While the likes of Sony, Hitachi, Honda, Kawasaki and Mitsubishi display their state-of-the-art wares at Pragati Maidan, various Nipponese artists and performers also display their skills, courtesy the Mitsui Close Up of Japan cultural programme.

Mitsui is a soga sosha a trader with a foothold in 91 countries. Their Indian connections include the Anpara (UP) 500 MW turnkey power project in 1994. They are also building a Rs 6,000 crore, 9 MTPA oil refinery for MRPL in Karnataka scheduled for completion in 1999. There is also a $130 million sintering plant for Sail at Bhilai which will have a capacity of 3.2 MTPA when completed in 1998. Plus, they control 51 per cent of premier iron-ore exporter Sesa Goa through a holding company.

Mitsui promotes contemporary Japanese culture through the annual Close-Ups a tradition started in San Francisco (1983). Since then, the exhibition has toured London, New York, Los Angeles, Bangkok, Jakarta, Paris, Berlin, Sao Paulo and Sydney.

This time the basic elements of the Close-up involved a textile arts exhibition by premier textilist Jun-ichi Arai, a jugalbandi between Zakir Hussain and Taiko drummer Leonard Eto backed by his group Thrill, and also a performance by the Rinken Band, a folk group out of the Southern island of Okinawa. The Indian co-organisers were the Sanskriti Prakashan. Apart from the Close-Up, the Japanese embassy has also organised a food festival, a film festival, various poster and painting exhibitions, concerts and a Japan external trade organisation (JETRO) seminar to coincide with the IETF.

Arai and Eto are both friendly individuals with spiritual streaks underlying their vocations and an abiding interest in India. In Japanese tradition, the drum was invented to propitiate the Sun-goddess when she was angry with the desecration of her loom and hid her light away in a cave. New York born Eto has played before with Zakir and observes there is no comparison between the instruments, but it is very interesting to play the tabla. He plays three sets of Taiko drums and is backed by electric violins and a full horn section. The music is a variation on fusion and Etos own performance characterised by unbelievable energy.

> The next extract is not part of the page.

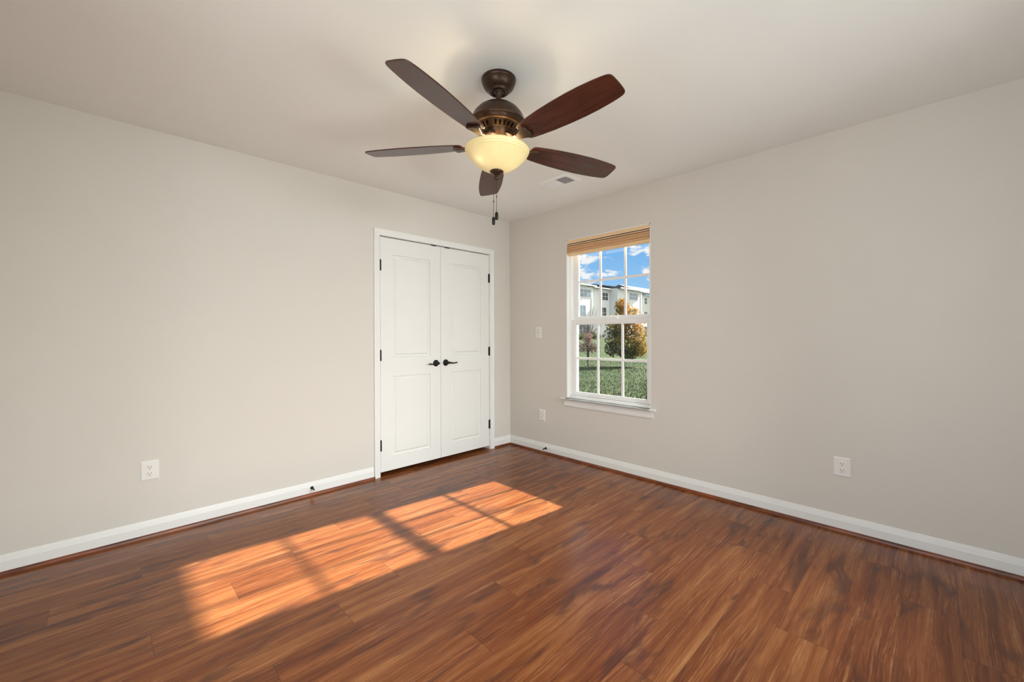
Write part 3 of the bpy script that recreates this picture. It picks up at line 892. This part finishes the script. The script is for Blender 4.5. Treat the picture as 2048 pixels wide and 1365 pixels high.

Arai hails from Kiryu which, according to him, is the textile centre of Japan. The 65-year-old has spent his entire life designing and innovating with fabrics and is credited with developing 36 industrial processes creating amalgamations of gold/silver fibres with polyfilm yarns. At the Indira Gandhi National Centre for the Arts, his spectacular Fantasia exhibits some 100 designs in 14 materials ranging from naturals like cotton, wool and silk to exotics like rayon and lyocell. He is deeply interested in Hindu philosophy, something he initially picked up from an NRI-restauranter. His visiting cards carry quotes from the Bhagvadgita and Vatsayana.

So much for the cultural aspects of Indo-Japanese collaboration, the economic cooperation has also expanded since the early JVs between Hero Honda, TVS Suzuki and Maruti Udyog in the 1980s. Since 1991-92, bilateral trade has grown some 125 per cent. Japan is Indias second largest import partner, buying an estimated Rs 7,700 crore, and the third largest exporter selling around Rs 8,800 crore in the last fiscal. Of course, in Japanese terms India merely ranks 20th in their list of trading partners. But it makes sense after previous IETFs have featured partners such as the United States, United Kingdom, Germany and Italy to collaborate with Japan this time.

In other countries, currency weakness is the bugbear. But, in Japan, export success has led to the reverse problem. The rising yen has forced the severest recession since 1945. The export-oriented economy saw three decades of 7 per cent plus growth allied to 100 per cent employment. Growth has now slipped to 1.9 per cent. The fiscal deficit is around 7 per cent and unemployment runs at 3 per cent as competitiveness erodes with currency buoyancy. Interest rates have been slashed to 0.5 per cent but the recession is expected to ease only in 1998. By then, the Japanese will have hedged their bets by expanding to places with weaker currencies and lower labour costs.

Japanese estimates are that India could easily absorb some $2 billion per annum in FDI. It ranks high on their ideal locations for setting up low-cost manufacturing bases for re-export. They are also interested in the domestic market. Hence the entry of many of the 140-odd Japanese Fortune 500 companies in the last couple of years.

The Japanese now wish to enter new areas like power, telecom, infrastructure, tourism, steel, software and electronics. In 1996 however, India received $700 million just about 1 per cent of total Japanese FDI flows of around $70 bn. This flow could increase sharply as the Japanese are now looking at India as a serious alternative to the PRC, Malaysia and Thailand.

The 11th IETF featured three records - 24 country participation, 2 lakh visitors and Rs 5,146 crore of business. This time round, there are 31 countries and the other two records are likely to be shattered. Long live Indo-Nipponese bhai bhai!